Bruce Bagley, chair of the international studies department at the University of Miami, said part of the reason that Central America didn't receive more money was because the countries didn't talk to each other when the offer was on the table.

The U.S. offered $1.4 million dollars to Central America as a region, and each of the seven countries in the region responded with their own individual requests of approximtely $100 million dollars.

“The U.S. said ‘Give us a break,'” Bagley said. “There is no coherent regional plan. Given the linkages between (the countries), Central America needs to think in regional terms and they have not been good at that.”

Ricardo González, press official of the Judicial Investigation Police (OIJ), agreed, saying, “Look, we need to start talking to each other and we need better ways of doing it,” he said.

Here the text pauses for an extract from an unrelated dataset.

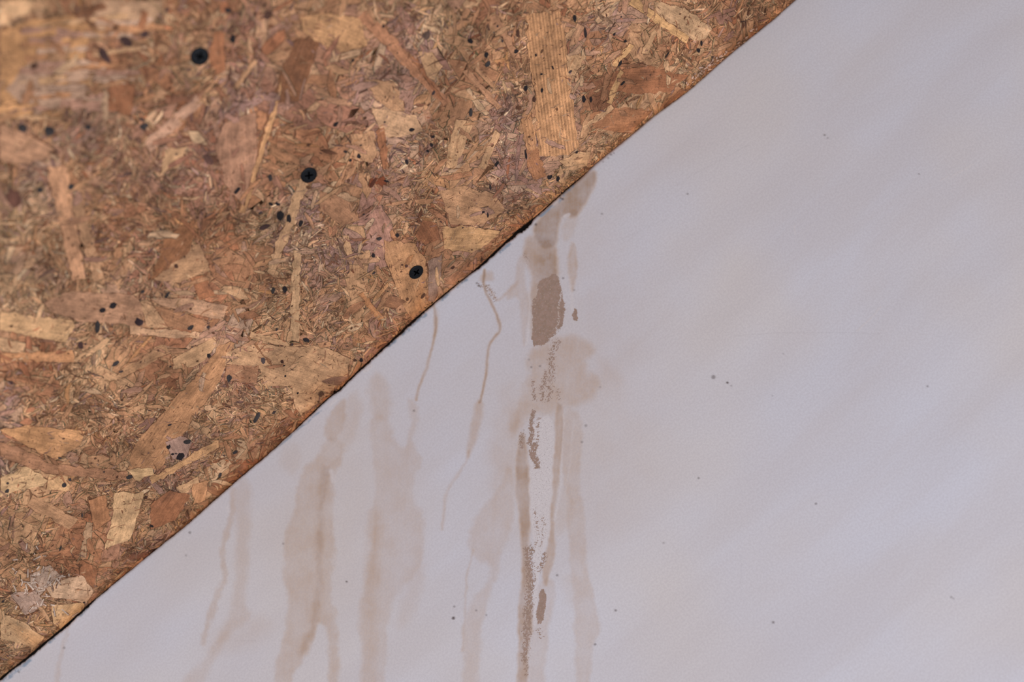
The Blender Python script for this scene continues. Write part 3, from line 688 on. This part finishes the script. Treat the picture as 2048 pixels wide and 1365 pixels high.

González said that the National Coast Guard, one of Costa Rica's most valuable tools in combating illegal drug shipments, has 15 ships and 500 officials working both coasts of Costa Rica. The drug control police contributes 250 officials who also patrol the coasts, but Gonzalez said all of the resources “aren't enough to cover an area 10 times the size of our national territory.

Bagely noted that if Costa Rica wants to see more money to aid in its fight against drug trafficking, it must be Central America's guide through the region's dark communications tunnels, something the nation has the opportunity to do as it is set to become the new leader of SICA this month.

“Costa Rica has a tremendous economic and political advantage over the other countries in Central America and I think it ought to take the lead with information sharing and joint police force training,” he said. “But until they do, they had better brace themselves.”